How do you factor $\left( 3{{x}^{2}}+20x+12 \right)$?

Answer 1

Hint: First multiply the coefficient of \[{{x}^{2}}\] with the constant term. Then find two numbers whose sum or difference is the coefficient of ‘x’ and multiplication is the previous result. Split the given equation in terms of multiplication of two factors. Do the necessary simplification to obtain the required result.

Complete step by step solution:
Factorization: It is simply the resolution of a polynomial into factors such that when multiplied together they will result in an original polynomial. In the factorization method, we can reduce any algebraic or quadratic equation into its simpler form, where the equations are represented as the product of factors.
The equation we have, $3{{x}^{2}}+20x+12$
Multiplying the coefficient of \[{{x}^{2}}\] with the constant term, we get $3\times 12=36$
Now, we have to find two numbers whose sum is ‘20’ and multiplication is ‘36’.
Thus, the numbers are ‘18’ and ‘2’.
Hence, our equation can be written as
$\begin{align}
  & 3{{x}^{2}}+20x+12 \\
 & \Rightarrow 3{{x}^{2}}+18x+2x+12 \\
\end{align}$
Taking common ‘3x’ from first two terms and ‘2’ from last two terms, we get
$\Rightarrow 3x\left( x+6 \right)+2\left( x+6 \right)$
Again taking common $\left( x+6 \right)$ from both the terms, we get
$\Rightarrow \left( x+6 \right)\left( 3x+2 \right)$
This is the required solution of the given question.

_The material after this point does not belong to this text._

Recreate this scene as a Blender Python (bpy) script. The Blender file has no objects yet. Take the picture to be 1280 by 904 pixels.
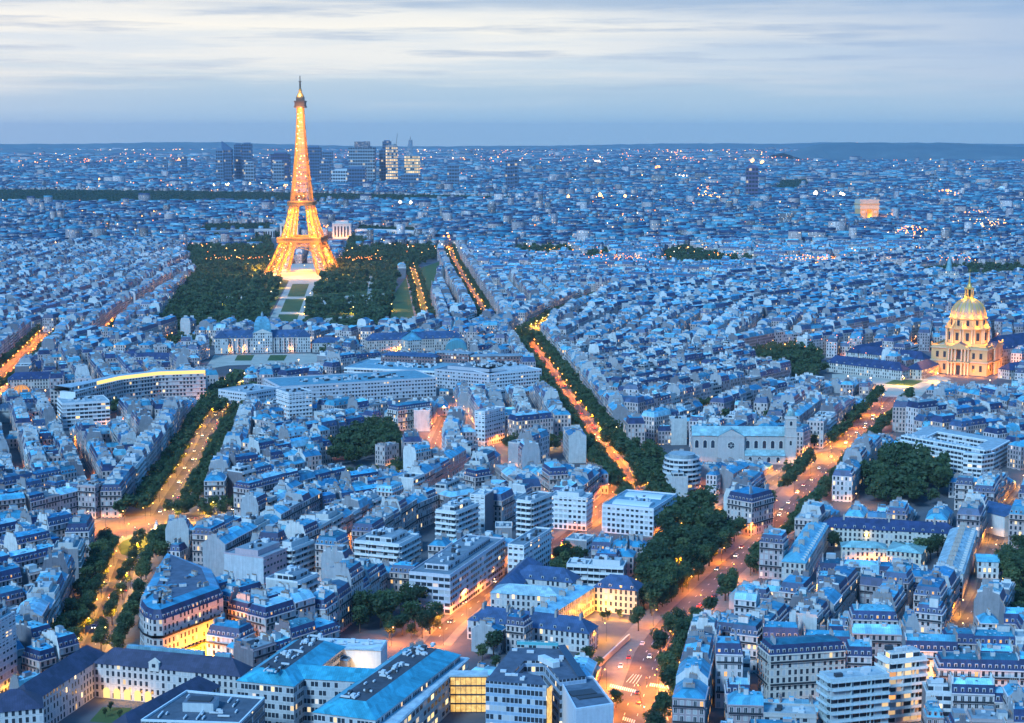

Note: Finding two numbers whose sum is 20 and multiplication is $3\times 12=36$, should be the first approach to the factorization. Then taking common terms out and grouping them together we can obtain the required factorization. We can also execute the factorization by completing the square method by reducing the coefficient of ‘\[{{x}^{2}}\]’.